In Europe, the Americas and Asia, no country features only one ethnic group. In addition to the immigration tide in the globalization era, the mix of different ethnic groups has been commonplace in the world, hence the universality of multiethnic states.

Ethnic issues amid modernization are concerned with whether all ethnic groups in a modern state can secure equal rights and share development dividends, which in the final analysis is about the allocation of various political and economic rights.

From this angle, existing sovereign states in the world fall into two categories: states that have accomplished modernization goals and those that have not. Ethnic issues facing these two types of states are vastly different.

By and large, states belonging to the first category have institutionally set up a framework for solving domestic problems of all sorts. All ethnic groups within this group can generally realize their own modernization goals on a common platform.

Although ethnic issues haven’t faded away completely, ethnic minorities feel no urgency to seek rights for basic survival and development. In other words, ethnic problems are not predominant in these countries.

However, states in the midst of modernization are confronted with entirely different ethnic issues. While addressing their own ethnic problems, they are facing dual pressure imposed by development and reform, as well as internal and external stress.

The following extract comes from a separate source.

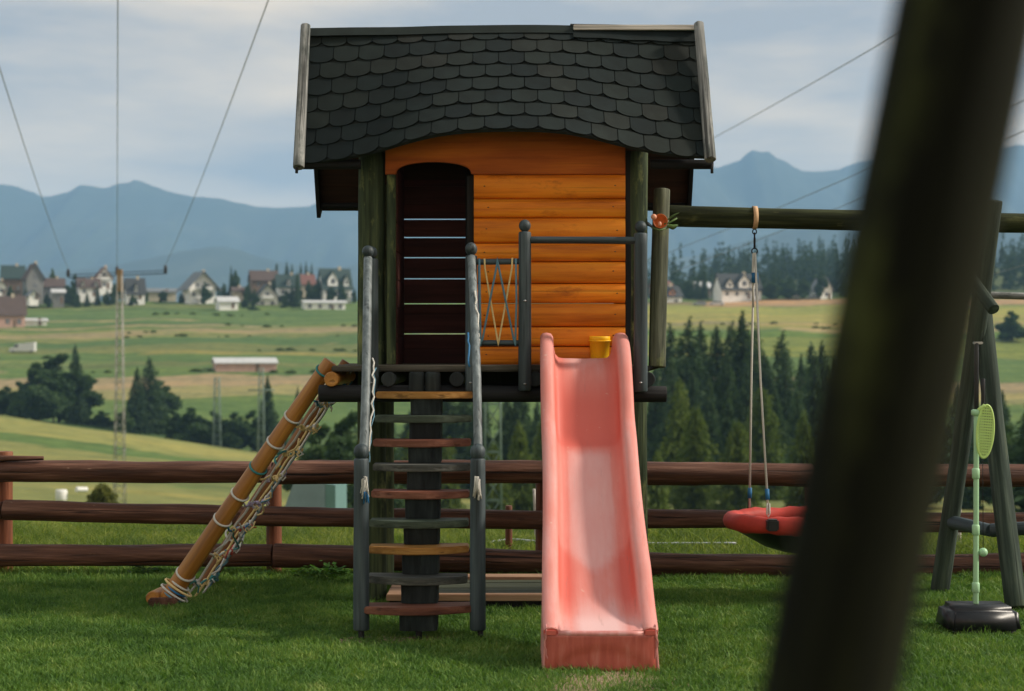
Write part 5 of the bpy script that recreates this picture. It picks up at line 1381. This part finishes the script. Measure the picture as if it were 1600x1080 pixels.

There is an urgent need for these nation states to grapple with countless urgent developmental problems within a short period of time, so that different ethnic groups at home can share dividends generated by modernization fairly. To solve these problems, state apparatus should be prioritized and highlighted.

Amid globalization, developing countries should, under both internal and external pressure, strive to settle ethnic issues while coping with development problems. In recent years, a new wave of nationalism under the banner of “self-determination” and “neo-interventionism,” which chants the slogan that “human rights override sovereignty,” have posed grim challenges to the stereotyped conception of state sovereignty and put tremendous external pressure on developing countries when they are resolving ethnic problems.

Nation states and ethnic issues
After analyzing ethnic issues facing the aforementioned two types of states, it requires deeply understanding other related issues for coping with the challenges emerging within modernization from ideological and theoretical perspectives.

First, it is about the virtue of a nation state. The nation state is virtually a modern sovereign state on a legal level. It stresses integrating ethnic groups on state platform to strengthen safeguarding capability. Only by prioritizing prevention of ethnic separatism and keeping the unification of a state the top priority is it possible to create a reasonable platform for solving ethnic issues.

Second, it requires recognizing the fact that modern sovereign states are gradually established on the basis of the contest of all forces, rather than emerging naturally. In order to keep the initiative of building a modern country, it is necessary to clearly understand sovereign issues. A real sovereign state will not allow separatist activities within the country.

Finally, it is also necessary to comment on all kinds of ethnic theories from China’s perspective. The dominant Western ethnic theories have a fundamental deficiency. Western scholars share a common answer: developed economies led by the US are the main parties needed to “resolve” ethnic issues of other countries and regions all over the world.

Ethnic issues emerging within the course of modernization virtually refer to the initiative of national development. The countries that can stand out from fierce competition and have a strong state apparatus will have the ability to take their fate into their hands and even intervene the ethnic issues of other countries. By contrast, nation states that cannot determine their fates will be bullied and even controlled by the rest. For these issues, we need to have a clear understanding.

Chen Xiaolü is a professor from the School of History at Nanjing University.